>>>>>
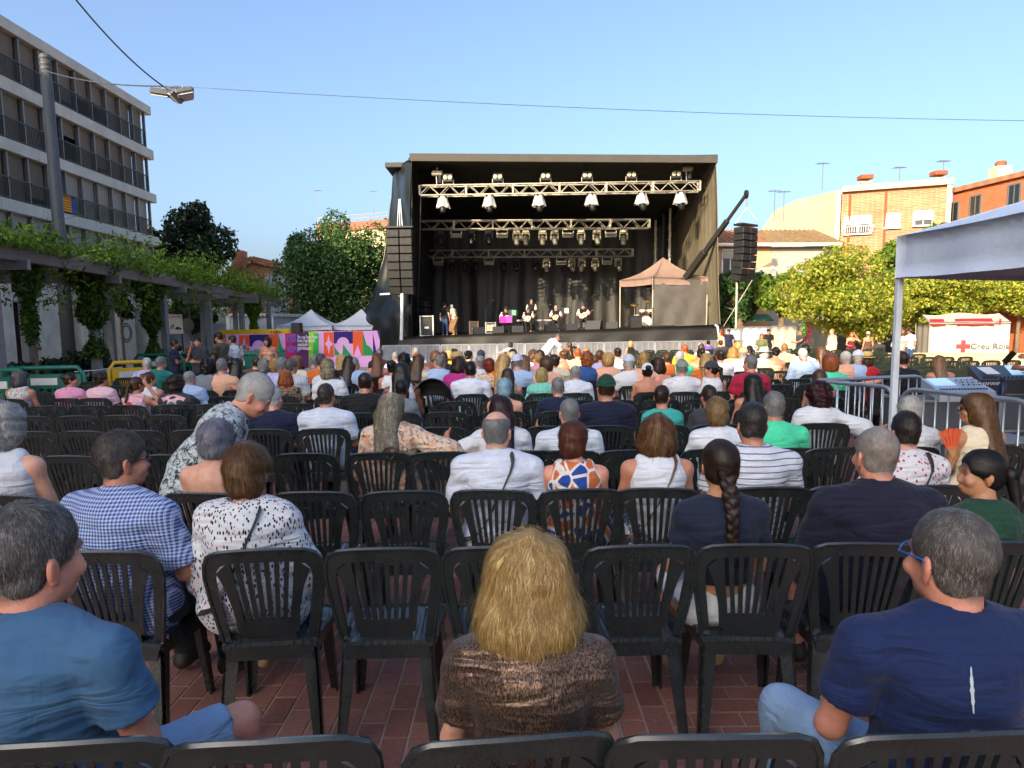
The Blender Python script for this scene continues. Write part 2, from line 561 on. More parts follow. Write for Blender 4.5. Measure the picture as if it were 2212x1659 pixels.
# ------------------------------------------------------------------ apartment building on the left
CONC = M('pale_concrete', '#c3c0b4', .85, var=.12, scale=1.2, bump=.3)
CONC2 = M('pillar_concrete', '#c2bbaa', .9, var=.2, scale=1.5, bump=.5, bdist=.01)
ALU = M('grey_aluminium', '#6f6f6b', .45, .4, var=.08)
def slatm(name, col, period=.045):
    t = NT(name)
    z = t.sep(t.coord('Object'))[2]
    w = t.math('FRACT', t.math('DIVIDE', z, period))
    c = hexc(col)
    return t.fin(c, .6, t.bump(w, .9, .02))
BLIND_D, BLIND_L = slatm('dark_roller_blind', '#7a7268'), slatm('grey_roller_blind', '#aaa79e')
DARK = M('dark_opening', '#14161a', .35, var=.3)
RAIL = M('dark_railing', '#474541', .5, .5)
FX, FY1, FY0, BAY = at(330, 300, 46.35).x - .31, 46.0, 14.9, 1.415
ab = thing('apartment_building', 'five-storey grey concrete apartment block with roller blinds and balcony railings', 'building', (FX, FY1, 0))
m = MB()
m.box((-6.3, -38, 8.2), (11.0, 75.4, 16.3))
m.build('wall', DARK, ab)
bands = [(225, 244), (321, 342), (417, 436), (511, 530)]
cxs = [319, 330, 341, 351]
zs = []
for (a, b), cx_ in zip(bands, cxs):
    Yc = -FX * FPX / (CX - cx_)
    zs.append((at(cx_, b, 45.8).z, at(cx_, a, 45.8).z))
for k, (z0, z1) in enumerate(zs):
    for i in range(26):
        L = BAY * 2
        m = MB()
        m.box((-.14, -L * (i + .5) + .35, (z0 + z1) / 2), (.9, L - .02, z1 - z0), .015)
        m.build('concrete_panel', CONC, ab)
fl = [(zs[1][1], zs[0][0]), (zs[2][1], zs[1][0]), (zs[3][1], zs[2][0]), (zs[3][0] - 2.5, zs[3][0])]
nb = int((FY1 - FY0) / BAY)
blr = random.Random(5)
# shared meshes for the repeated pieces
for k, (z0, z1) in enumerate(fl):
    hgt = z1 - z0
    mul = MB().box((0, 0, hgt / 2), (.16, .11, hgt), .01).mesh('mullion'); mul.materials.append(ALU)
    pane = {}
    for fr in (.35, .55, .8, 1.0):
        for mt in (BLIND_D, BLIND_L):
            bmn = MB().box((0, 0, hgt - hgt * fr / 2), (.05, BAY - .13, hgt * fr - .01)).mesh('roller_blind'); bmn.materials.append(mt)
            pane[fr, mt] = bmn
    rl = MB()
    for q in range(13):
        rl.box((0, -BAY / 2 + .09 + q * (BAY - .18) / 12, .5), (.02, .02, .92))
    rl.box((0, 0, .98), (.06, BAY - .12, .05)); rl.box((0, 0, .08), (.05, BAY - .12, .04))
    rlm = rl.mesh('balcony_railing'); rlm.materials.append(RAIL)
    for i in range(nb + 1):
        yy = -.3 - i * BAY
        obj('mullion', mul, ab, (.12, yy, z0))
        yc = yy - BAY / 2
        if k == 1 and i in (10, 11, 5): fr = .35
        elif k == 0 and i in (3, 4): fr = .55
        else: fr = blr.choice([1.0, 1.0, 1.0, .8])
        mt = BLIND_L if k >= 2 and blr.random() < .8 and i < 7 or k == 3 else BLIND_D
        obj('roller_blind', pane[fr, mt], ab, (-.06, yc, z0))
        if k < 3: obj('balcony_railing', rlm, ab, (.22, yc, z0))
# ground-storey colonnade
zc = fl[3][0]
for i in range(10):
    yy = -1.2 - i * 3.35
    m = MB()
    m.box((.5, yy - .85, zc / 2), (.9, 1.75, zc), .02)
    m.build('pillar', CONC2, ab)
    m = MB()
    m.box((.25, yy - 2.55, 3.35), (.5, 1.6, .42), .02)
    m.build('lintel', CONC2, ab)
m = MB(); m.box((.3, -36, zc + .0), (1.0, 73, .3), .02); m.build('ledge', CONC, ab)
GRAF = M('graffiti_paint', '#15171a', .6)
for i, (s, zz, sz) in enumerate([('R', 1.5, 2.0), ('G', 1.6, 1.7), ('O', 1.7, 1.5)]):
    px = [155, 250, 283][i]
    ypos = -FX * 0 + (-(FX + .96)) * FPX / (CX - [72, 215, 278][i]) - FY1
    cu = text('graffiti', s, sz, GRAF, ab, (.96, ypos - .5, zz - .5), (PI / 2, 0, PI / 2), .0)
    cu.data.fill_mode = 'NONE'; cu.data.bevel_depth = .03; cu.data.bevel_resolution = 0
fl_ = MB()
fl_.grid(lambda u, w: (.36 + .03 * math.sin(u * 9), -8.4 - u * 1.3, zs[3][1] + .95 - w * .8 - .1 * u), 8, 4, .01)
flag = fl_.build('flag', None, None, True, (FX, FY1, 0))
t = NT('striped_flag')
z = t.sep(t.coord('Object'))
st = t.math('GREATER_THAN', t.math('SINE', t.math('MULTIPLY', z[2], 50)), 0)
yy = t.math('GREATER_THAN', z[1], -8.8)
flag.data.materials[0] = t.fin(t.mix(yy, t.mix(st, hexc('#d9a514'), hexc('#a8371c')), hexc('#2a4a86')), .9)
tag(flag, 'yellow and red striped flag with blue corner hung on balcony railing', 'flag')

# added tower, unseen behind the camera, sized so its shadow covers the near rows
def shade_edge(x, y, dy, z=1.2):
    """roof point whose shadow falls on (x,y,z), dy metres behind it"""
    L = dy / math.cos(SUN_AZ)
    return Vector((x - L * math.sin(SUN_AZ), y - dy, z + L * math.tan(SUN_EL)))
E0, E1 = shade_edge(-12, 18.2, 66), shade_edge(13.5, 7.4, 60)
HT = (E0.z + E1.z) / 2
L0, L1 = Vector((E0.x, E0.y, 0)), Vector((E1.x, E1.y, 0))
bb = thing('tower_block', 'tall pale apartment tower closing the square behind the photographer', 'building', (0, 0, 0))
nn = Vector((L1.y - L0.y, -(L1.x - L0.x), 0)).normalized() * 12
m = MB(); m.poly([L0, L1, L1 + nn, L0 + nn], (0, 0, HT)); m.build('wall', CONC, bb)
dirv = (L1 - L0).normalized()
for k in range(9):
    for i in range(8):
        p = L0 + dirv * (2 + i * 3.1) + Vector((0, 0, 2.2 + k * 3.1)) - nn.normalized() * .02
        ww = MB().bar(p - dirv * .7, p + dirv * .7, .1, 1.5)
        ww.build('window', DARK, bb)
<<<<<
- Goal of the exercise: Print the complete listing exactly, apart from any pictures.

- Full solution:
The Blender Python script for this scene continues. Write part 2, from line 561 on. More parts follow. Write for Blender 4.5. Measure the picture as if it were 2212x1659 pixels.
# ------------------------------------------------------------------ apartment building on the left
CONC = M('pale_concrete', '#c3c0b4', .85, var=.12, scale=1.2, bump=.3)
CONC2 = M('pillar_concrete', '#c2bbaa', .9, var=.2, scale=1.5, bump=.5, bdist=.01)
ALU = M('grey_aluminium', '#6f6f6b', .45, .4, var=.08)
def slatm(name, col, period=.045):
    t = NT(name)
    z = t.sep(t.coord('Object'))[2]
    w = t.math('FRACT', t.math('DIVIDE', z, period))
    c = hexc(col)
    return t.fin(c, .6, t.bump(w, .9, .02))
BLIND_D, BLIND_L = slatm('dark_roller_blind', '#7a7268'), slatm('grey_roller_blind', '#aaa79e')
DARK = M('dark_opening', '#14161a', .35, var=.3)
RAIL = M('dark_railing', '#474541', .5, .5)
FX, FY1, FY0, BAY = at(330, 300, 46.35).x - .31, 46.0, 14.9, 1.415
ab = thing('apartment_building', 'five-storey grey concrete apartment block with roller blinds and balcony railings', 'building', (FX, FY1, 0))
m = MB()
m.box((-6.3, -38, 8.2), (11.0, 75.4, 16.3))
m.build('wall', DARK, ab)
bands = [(225, 244), (321, 342), (417, 436), (511, 530)]
cxs = [319, 330, 341, 351]
zs = []
for (a, b), cx_ in zip(bands, cxs):
    Yc = -FX * FPX / (CX - cx_)
    zs.append((at(cx_, b, 45.8).z, at(cx_, a, 45.8).z))
for k, (z0, z1) in enumerate(zs):
    for i in range(26):
        L = BAY * 2
        m = MB()
        m.box((-.14, -L * (i + .5) + .35, (z0 + z1) / 2), (.9, L - .02, z1 - z0), .015)
        m.build('concrete_panel', CONC, ab)
fl = [(zs[1][1], zs[0][0]), (zs[2][1], zs[1][0]), (zs[3][1], zs[2][0]), (zs[3][0] - 2.5, zs[3][0])]
nb = int((FY1 - FY0) / BAY)
blr = random.Random(5)
# shared meshes for the repeated pieces
for k, (z0, z1) in enumerate(fl):
    hgt = z1 - z0
    mul = MB().box((0, 0, hgt / 2), (.16, .11, hgt), .01).mesh('mullion'); mul.materials.append(ALU)
    pane = {}
    for fr in (.35, .55, .8, 1.0):
        for mt in (BLIND_D, BLIND_L):
            bmn = MB().box((0, 0, hgt - hgt * fr / 2), (.05, BAY - .13, hgt * fr - .01)).mesh('roller_blind'); bmn.materials.append(mt)
            pane[fr, mt] = bmn
    rl = MB()
    for q in range(13):
        rl.box((0, -BAY / 2 + .09 + q * (BAY - .18) / 12, .5), (.02, .02, .92))
    rl.box((0, 0, .98), (.06, BAY - .12, .05)); rl.box((0, 0, .08), (.05, BAY - .12, .04))
    rlm = rl.mesh('balcony_railing'); rlm.materials.append(RAIL)
    for i in range(nb + 1):
        yy = -.3 - i * BAY
        obj('mullion', mul, ab, (.12, yy, z0))
        yc = yy - BAY / 2
        if k == 1 and i in (10, 11, 5): fr = .35
        elif k == 0 and i in (3, 4): fr = .55
        else: fr = blr.choice([1.0, 1.0, 1.0, .8])
        mt = BLIND_L if k >= 2 and blr.random() < .8 and i < 7 or k == 3 else BLIND_D
        obj('roller_blind', pane[fr, mt], ab, (-.06, yc, z0))
        if k < 3: obj('balcony_railing', rlm, ab, (.22, yc, z0))
# ground-storey colonnade
zc = fl[3][0]
for i in range(10):
    yy = -1.2 - i * 3.35
    m = MB()
    m.box((.5, yy - .85, zc / 2), (.9, 1.75, zc), .02)
    m.build('pillar', CONC2, ab)
    m = MB()
    m.box((.25, yy - 2.55, 3.35), (.5, 1.6, .42), .02)
    m.build('lintel', CONC2, ab)
m = MB(); m.box((.3, -36, zc + .0), (1.0, 73, .3), .02); m.build('ledge', CONC, ab)
GRAF = M('graffiti_paint', '#15171a', .6)
for i, (s, zz, sz) in enumerate([('R', 1.5, 2.0), ('G', 1.6, 1.7), ('O', 1.7, 1.5)]):
    px = [155, 250, 283][i]
    ypos = -FX * 0 + (-(FX + .96)) * FPX / (CX - [72, 215, 278][i]) - FY1
    cu = text('graffiti', s, sz, GRAF, ab, (.96, ypos - .5, zz - .5), (PI / 2, 0, PI / 2), .0)
    cu.data.fill_mode = 'NONE'; cu.data.bevel_depth = .03; cu.data.bevel_resolution = 0
fl_ = MB()
fl_.grid(lambda u, w: (.36 + .03 * math.sin(u * 9), -8.4 - u * 1.3, zs[3][1] + .95 - w * .8 - .1 * u), 8, 4, .01)
flag = fl_.build('flag', None, None, True, (FX, FY1, 0))
t = NT('striped_flag')
z = t.sep(t.coord('Object'))
st = t.math('GREATER_THAN', t.math('SINE', t.math('MULTIPLY', z[2], 50)), 0)
yy = t.math('GREATER_THAN', z[1], -8.8)
flag.data.materials[0] = t.fin(t.mix(yy, t.mix(st, hexc('#d9a514'), hexc('#a8371c')), hexc('#2a4a86')), .9)
tag(flag, 'yellow and red striped flag with blue corner hung on balcony railing', 'flag')

# added tower, unseen behind the camera, sized so its shadow covers the near rows
def shade_edge(x, y, dy, z=1.2):
    """roof point whose shadow falls on (x,y,z), dy metres behind it"""
    L = dy / math.cos(SUN_AZ)
    return Vector((x - L * math.sin(SUN_AZ), y - dy, z + L * math.tan(SUN_EL)))
E0, E1 = shade_edge(-12, 18.2, 66), shade_edge(13.5, 7.4, 60)
HT = (E0.z + E1.z) / 2
L0, L1 = Vector((E0.x, E0.y, 0)), Vector((E1.x, E1.y, 0))
bb = thing('tower_block', 'tall pale apartment tower closing the square behind the photographer', 'building', (0, 0, 0))
nn = Vector((L1.y - L0.y, -(L1.x - L0.x), 0)).normalized() * 12
m = MB(); m.poly([L0, L1, L1 + nn, L0 + nn], (0, 0, HT)); m.build('wall', CONC, bb)
dirv = (L1 - L0).normalized()
for k in range(9):
    for i in range(8):
        p = L0 + dirv * (2 + i * 3.1) + Vector((0, 0, 2.2 + k * 3.1)) - nn.normalized() * .02
        ww = MB().bar(p - dirv * .7, p + dirv * .7, .1, 1.5)
        ww.build('window', DARK, bb)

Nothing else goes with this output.